Cash-out refinancing is no different than regular refinancing in terms of expenses. Where a regular refinance involves a new mortgage with better interest rates and a shorter loan term, a cash-out refinance basically replaces your current mortgage with a larger one as a result of cashing out on your home equity. In return for the cash that you get, both the outstanding mortgage balance and monthly payments will increase.

Common reasons for cash-out refinancing:

  • Vacationing
  • College fees
  • Pay off debt
  • Home improvement
  • Emergencies

Cashing Out on Home Equity

The most popular form of cash-out refinancing is the conversion of home equity - built over a period of time - to cash. To demonstrate how this is done in practice, let's say that your house is worth $500,000 and you currently owe $200,000 on your mortgage. This means that you've already built $300,000 (the difference) worth of equity.
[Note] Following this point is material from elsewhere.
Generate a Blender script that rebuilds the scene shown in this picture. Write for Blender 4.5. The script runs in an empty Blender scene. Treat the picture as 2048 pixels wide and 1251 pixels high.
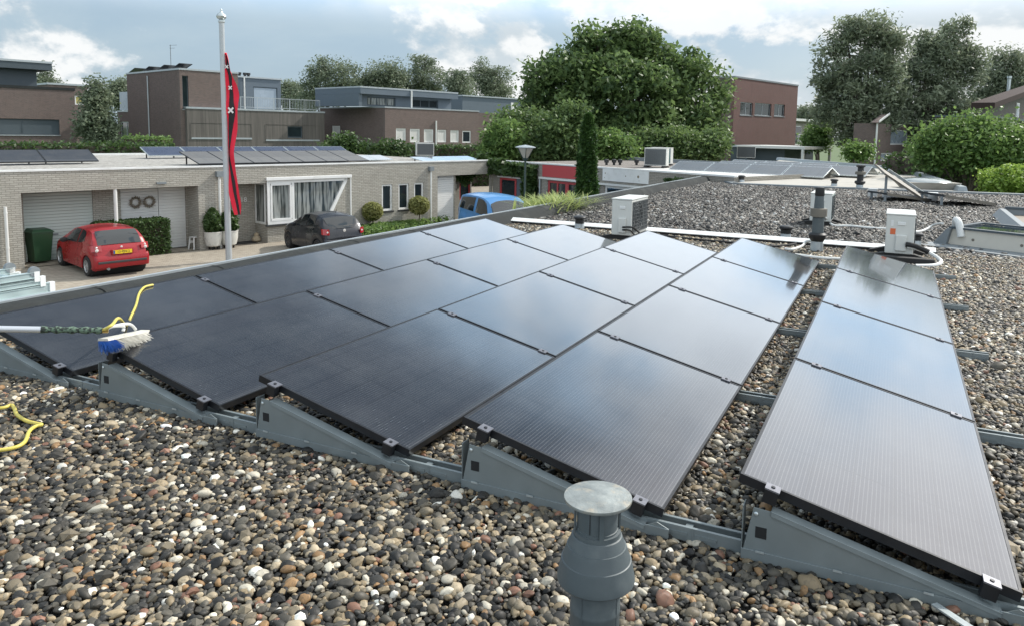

A cash-out refinance allows you to borrow money which is then added to the final principal owed. If for instance, you borrow $50,000, the final principal owed on the new mortgage becomes $250,000.

Doing this prolongs the loan period and increases the loan amount, which is why you need to be aware of the risk you're taking.

How Home Equity Line of Credit Works

A home equity line of credit (HELOC) is simply the available credit you can derive from your home equity which you've built over a period of time. You can use your home equity like a credit card. HELOCs are open-ended; whether you add to it or deduct from it, your mortgage balance will move in the opposite direction. Lenders will usually issue a limit that determines how much of that credit you'll be able to use without additional charges.

Using the same home equity figures from the previous example: you have $300,000 of home equity that can be used as credit. If we assume that your lender issued a $200,000 cap on your HELOC, you can use any amount of your choice within that limit to be allocated towards paying the outstanding balance on your mortgage. However, if you use your HELOC for anything unrelated to your mortgage, you're cash-out refinancing at that point; higher incremental loan payments, a longer loan term, and a larger outstanding balance will ensue.

The Differences Between Cash-Out Refinancing and HELOC
Cash-Out Refinancing Home Equity Line of Credit (HELOC)
 Changes the interest rate of the existing mortgage loan.  Does not cause any changes to the rate of the existing mortgage loan.
 Prolongs the existing loan term.  Does not alter the existing loan term.
 Increases the outstanding balance of the existing mortgage.   Decreases the outstanding balance of the existing mortgage if the homeowner decides to allocate credit towards it.

Restrictions on Cash-Out Refinancing

  • LTV Ratio: You can't cash-out refinance if your home's current loan-to-value ratio isn't 80% or less. The lower your LTV, the more options on cashing out you'll have. Using the same figures, the LTV ratio works by dividing the mortgage amount owed with your home's current appraised value: 200,000 ÷ 500,000 = 0.4 (40% LTV).
    Learn more about the LTV ratio here.
  • Appraisal: A good LTV ratio depends on how much your home's market value is. The higher your home's appraised market value, the better your LTV ratio is going to be.
  • Credit score: If your credit score is below 700 once you cash-out refinance, you'll be paying higher interest rates.